A long-running Chinese influence operation is posing as American voters on social media in an attempt to exacerbate social divisions ahead of the 2024 presidential election, according to a new report from the research company Graphika.

The push by the campaign known as “Spamouflage” includes accounts claiming to be American voters and U.S. soldiers. They posted about hot-button topics including reproductive rights, homelessness, U.S. support for Ukraine, and American policy toward Israel. They criticized President Joe Biden and Vice President Kamala Harris as well as former President Donald Trump and the Republican Party, and sometimes used artificial intelligence tools to create content.

The group of fake accounts Graphika identified is small — 15 accounts on X (formerly known as Twitter), one on TikTok, as well as a persona impersonating a U.S. news outlet across platforms. They claimed to be U.S. citizens or U.S.-focused activists “frustrated by American politics and the West,” the report said. With the exception of one TikTok video, they didn’t gain much traction with real users online.

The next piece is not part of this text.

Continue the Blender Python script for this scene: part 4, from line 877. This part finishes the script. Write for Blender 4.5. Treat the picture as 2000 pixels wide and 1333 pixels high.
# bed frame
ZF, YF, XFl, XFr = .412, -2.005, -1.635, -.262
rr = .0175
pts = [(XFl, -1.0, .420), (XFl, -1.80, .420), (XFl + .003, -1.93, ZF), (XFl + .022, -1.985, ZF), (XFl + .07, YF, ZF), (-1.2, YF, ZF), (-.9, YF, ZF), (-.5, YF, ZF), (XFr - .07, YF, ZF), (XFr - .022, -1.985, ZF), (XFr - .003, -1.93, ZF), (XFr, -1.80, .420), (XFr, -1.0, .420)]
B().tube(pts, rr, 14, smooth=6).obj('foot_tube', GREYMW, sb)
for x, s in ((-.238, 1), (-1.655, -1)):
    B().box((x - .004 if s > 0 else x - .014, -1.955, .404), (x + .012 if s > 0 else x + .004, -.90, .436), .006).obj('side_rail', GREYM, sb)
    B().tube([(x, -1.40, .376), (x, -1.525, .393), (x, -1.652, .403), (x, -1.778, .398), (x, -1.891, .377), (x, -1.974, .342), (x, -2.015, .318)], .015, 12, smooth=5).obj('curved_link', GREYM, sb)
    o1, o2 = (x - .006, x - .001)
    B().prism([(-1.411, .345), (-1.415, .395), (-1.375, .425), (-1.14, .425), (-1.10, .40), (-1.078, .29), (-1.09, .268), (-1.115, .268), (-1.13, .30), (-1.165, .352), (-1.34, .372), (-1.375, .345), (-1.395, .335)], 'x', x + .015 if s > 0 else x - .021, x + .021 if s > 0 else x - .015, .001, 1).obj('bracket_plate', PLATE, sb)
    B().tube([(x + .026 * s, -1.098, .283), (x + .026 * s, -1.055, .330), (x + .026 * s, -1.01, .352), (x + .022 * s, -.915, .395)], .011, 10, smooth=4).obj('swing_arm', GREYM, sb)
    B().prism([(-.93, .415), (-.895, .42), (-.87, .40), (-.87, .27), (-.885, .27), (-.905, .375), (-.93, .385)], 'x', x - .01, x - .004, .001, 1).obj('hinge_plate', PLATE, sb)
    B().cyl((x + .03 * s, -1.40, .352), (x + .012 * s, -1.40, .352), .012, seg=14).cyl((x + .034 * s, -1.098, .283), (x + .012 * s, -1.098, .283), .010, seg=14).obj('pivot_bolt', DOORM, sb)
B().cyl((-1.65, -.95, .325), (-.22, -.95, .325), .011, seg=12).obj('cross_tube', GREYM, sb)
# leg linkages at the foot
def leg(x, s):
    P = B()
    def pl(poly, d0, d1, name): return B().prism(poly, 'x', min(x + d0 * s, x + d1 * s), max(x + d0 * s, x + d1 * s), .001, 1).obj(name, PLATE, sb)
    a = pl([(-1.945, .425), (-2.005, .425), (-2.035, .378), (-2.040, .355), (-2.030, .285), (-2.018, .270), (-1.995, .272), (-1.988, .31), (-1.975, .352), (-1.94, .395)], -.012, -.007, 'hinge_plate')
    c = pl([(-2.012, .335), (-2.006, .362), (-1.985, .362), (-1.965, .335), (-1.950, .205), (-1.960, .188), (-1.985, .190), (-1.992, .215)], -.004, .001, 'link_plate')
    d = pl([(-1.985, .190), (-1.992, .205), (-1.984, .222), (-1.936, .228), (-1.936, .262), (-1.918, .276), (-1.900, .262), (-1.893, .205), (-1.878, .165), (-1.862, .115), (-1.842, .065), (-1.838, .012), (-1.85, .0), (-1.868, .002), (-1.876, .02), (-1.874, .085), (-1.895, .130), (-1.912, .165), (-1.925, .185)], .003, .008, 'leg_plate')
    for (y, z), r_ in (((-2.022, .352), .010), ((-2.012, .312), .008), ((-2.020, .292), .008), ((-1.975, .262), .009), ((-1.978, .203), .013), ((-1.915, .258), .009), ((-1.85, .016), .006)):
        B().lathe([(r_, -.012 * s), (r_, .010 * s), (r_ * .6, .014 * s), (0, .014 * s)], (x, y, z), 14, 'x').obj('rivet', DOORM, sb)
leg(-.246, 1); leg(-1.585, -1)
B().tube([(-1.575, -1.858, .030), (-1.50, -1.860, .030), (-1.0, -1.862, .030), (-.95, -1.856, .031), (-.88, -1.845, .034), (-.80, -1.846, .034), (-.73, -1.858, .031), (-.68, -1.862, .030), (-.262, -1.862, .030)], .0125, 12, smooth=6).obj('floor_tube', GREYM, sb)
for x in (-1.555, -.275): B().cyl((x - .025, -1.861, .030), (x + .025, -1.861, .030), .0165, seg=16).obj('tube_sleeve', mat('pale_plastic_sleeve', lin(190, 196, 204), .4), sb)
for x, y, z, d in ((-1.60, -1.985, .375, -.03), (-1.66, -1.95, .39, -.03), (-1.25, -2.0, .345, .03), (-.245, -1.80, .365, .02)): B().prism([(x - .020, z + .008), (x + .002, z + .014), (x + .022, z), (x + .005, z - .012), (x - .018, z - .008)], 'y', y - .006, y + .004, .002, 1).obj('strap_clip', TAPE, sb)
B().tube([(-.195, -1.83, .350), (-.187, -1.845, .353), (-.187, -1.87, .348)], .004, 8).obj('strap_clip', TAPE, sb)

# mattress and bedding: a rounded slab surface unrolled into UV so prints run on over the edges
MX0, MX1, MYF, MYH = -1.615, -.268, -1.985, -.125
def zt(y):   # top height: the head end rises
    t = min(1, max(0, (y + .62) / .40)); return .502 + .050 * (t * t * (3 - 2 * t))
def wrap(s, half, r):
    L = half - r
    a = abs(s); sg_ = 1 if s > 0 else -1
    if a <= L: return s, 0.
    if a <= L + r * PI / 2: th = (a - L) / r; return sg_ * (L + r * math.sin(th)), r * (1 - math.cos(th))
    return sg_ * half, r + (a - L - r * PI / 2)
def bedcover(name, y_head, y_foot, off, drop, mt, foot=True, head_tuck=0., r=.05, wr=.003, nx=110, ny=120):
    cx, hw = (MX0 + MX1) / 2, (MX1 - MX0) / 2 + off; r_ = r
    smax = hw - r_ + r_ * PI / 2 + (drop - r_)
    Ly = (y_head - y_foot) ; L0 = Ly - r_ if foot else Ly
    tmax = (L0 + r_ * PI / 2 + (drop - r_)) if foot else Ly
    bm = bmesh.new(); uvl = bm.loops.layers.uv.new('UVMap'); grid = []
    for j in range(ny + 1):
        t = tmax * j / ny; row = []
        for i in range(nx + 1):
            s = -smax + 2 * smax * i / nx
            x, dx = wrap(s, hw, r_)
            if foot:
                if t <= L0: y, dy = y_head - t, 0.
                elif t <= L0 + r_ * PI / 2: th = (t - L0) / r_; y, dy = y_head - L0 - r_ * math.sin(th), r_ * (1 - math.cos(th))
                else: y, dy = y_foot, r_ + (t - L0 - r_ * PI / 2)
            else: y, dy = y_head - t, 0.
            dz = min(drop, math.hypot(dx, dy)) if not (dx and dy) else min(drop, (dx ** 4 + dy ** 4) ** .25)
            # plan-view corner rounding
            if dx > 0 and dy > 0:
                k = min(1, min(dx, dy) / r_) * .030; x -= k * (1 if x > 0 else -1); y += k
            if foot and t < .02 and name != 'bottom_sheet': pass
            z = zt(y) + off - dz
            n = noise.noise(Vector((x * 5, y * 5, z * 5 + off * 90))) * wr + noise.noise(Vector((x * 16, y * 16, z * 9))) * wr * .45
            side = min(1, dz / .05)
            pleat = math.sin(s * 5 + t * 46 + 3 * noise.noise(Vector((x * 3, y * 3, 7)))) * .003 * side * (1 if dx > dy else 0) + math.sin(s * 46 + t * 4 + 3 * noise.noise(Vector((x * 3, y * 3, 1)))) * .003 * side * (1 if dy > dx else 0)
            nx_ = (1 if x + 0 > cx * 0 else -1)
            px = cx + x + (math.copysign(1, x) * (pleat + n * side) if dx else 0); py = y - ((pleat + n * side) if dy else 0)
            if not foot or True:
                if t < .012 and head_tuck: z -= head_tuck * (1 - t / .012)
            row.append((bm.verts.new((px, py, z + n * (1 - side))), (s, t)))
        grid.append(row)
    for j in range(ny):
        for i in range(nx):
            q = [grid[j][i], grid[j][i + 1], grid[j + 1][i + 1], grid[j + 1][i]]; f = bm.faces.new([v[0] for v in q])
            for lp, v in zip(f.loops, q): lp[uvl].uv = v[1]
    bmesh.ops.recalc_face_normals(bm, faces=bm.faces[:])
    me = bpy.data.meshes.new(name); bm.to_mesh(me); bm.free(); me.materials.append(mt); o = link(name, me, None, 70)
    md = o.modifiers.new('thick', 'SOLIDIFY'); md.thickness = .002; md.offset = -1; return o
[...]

Still, the activity underscores how China is “engaging in these more advanced deceptive behaviors and directly targeting these organic but hyper-sensitive social rifts” as part of a broader effort “to portray the U.S. as this declining global power with weak political leadership and a failing system of governance,” said Jack Stubbs, Graphika’s chief intelligence officer.

The U.S. intelligence community said in its most recent election security update in late July that China’s influence operations “are using social media to sow divisions in the United States and portray democracies as chaotic.”